■ **What is needed**:
Take every line from the listing below that includes "scene" and copy it.

::::

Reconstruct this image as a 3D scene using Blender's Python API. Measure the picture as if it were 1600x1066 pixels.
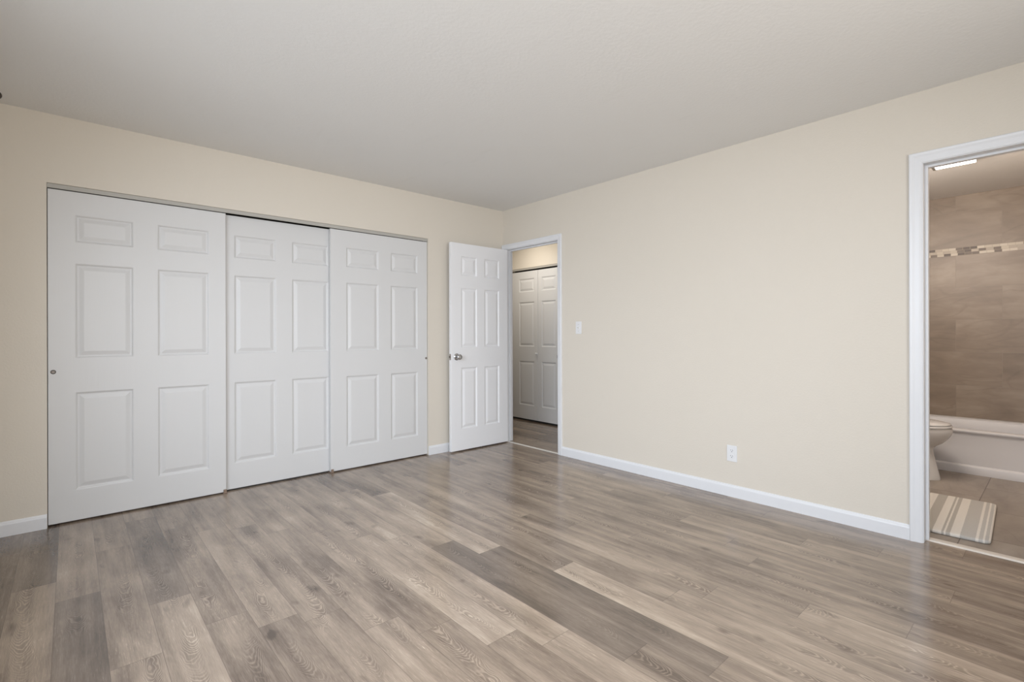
import bpy, bmesh, math, random
from mathutils import Vector, Matrix

for o in list(bpy.data.objects):
    bpy.data.objects.remove(o, do_unlink=True)
S = bpy.context.scene
COL = S.collection
PI = math.pi

# ------------------------------------------------------------------ camera
# world: the far corner of the bedroom is the origin, the closet wall is the
# plane y = 0, the wall with the two doorways is the plane x = 0, metres.
cam_d = bpy.data.cameras.new('camera')
cam = bpy.data.objects.new('camera', cam_d)
COL.objects.link(cam)
cam_d.sensor_width = 36.0
cam_d.lens = 772.0 / 1600 * 36.0
cam_d.shift_y = -0.00646
cam_d.clip_start = 0.02
cam.matrix_world = (Matrix.Translation((-3.429, -3.986, 1.1315))
                    @ Matrix.Rotation(math.radians(48.197 - 90), 4, 'Z')
                    @ Matrix.Rotation(math.radians(90), 4, 'X')
                    @ Matrix.Rotation(-0.002575, 4, 'Z'))
S.camera = cam

# ------------------------------------------------------------------ world, exposure
W = bpy.data.worlds.new('world')
S.world = W
W.use_nodes = True
W.node_tree.nodes['Background'].inputs[0].default_value = (0.72, 0.85, 1.0, 1)
W.node_tree.nodes['Background'].inputs[1].default_value = 1.0
S.view_settings.view_transform = 'Standard'
S.view_settings.look = 'None'
S.view_settings.gamma = 1.0
S.view_settings.use_curve_mapping = False
S.view_settings.exposure = 0.06


def area(name, loc, direction, sx, sy, power, color, spread=180):
    L = bpy.data.lights.new(name, 'AREA')
    L.shape = 'RECTANGLE'
    L.size = sx
    L.size_y = sy
    L.energy = power
    L.color = color
    L.spread = math.radians(spread)
    o = bpy.data.objects.new(name, L)
    COL.objects.link(o)
    o.location = loc
    o.rotation_euler = Vector(direction).to_track_quat('-Z', 'Y').to_euler()
    return o


XL = -3.86      # left wall
YB = -5.00      # rear wall
H = 2.44
# daylight through the two windows (left wall and rear wall)
area('window_daylight_left', (XL - 0.50, -2.85, 1.75), (1, 0.60, -0.72), 3.0, 1.4, 78, (0.80, 0.885, 1.0), 128)
area('window_daylight_rear', (-2.45, YB - 0.50, 1.75), (0.40, 1, -0.50), 2.5, 1.4, 22, (0.84, 0.90, 1.0), 125)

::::

■ **The output**:
Reconstruct this image as a 3D scene using Blender's Python API. Measure the picture as if it were 1600x1066 pixels.
S = bpy.context.scene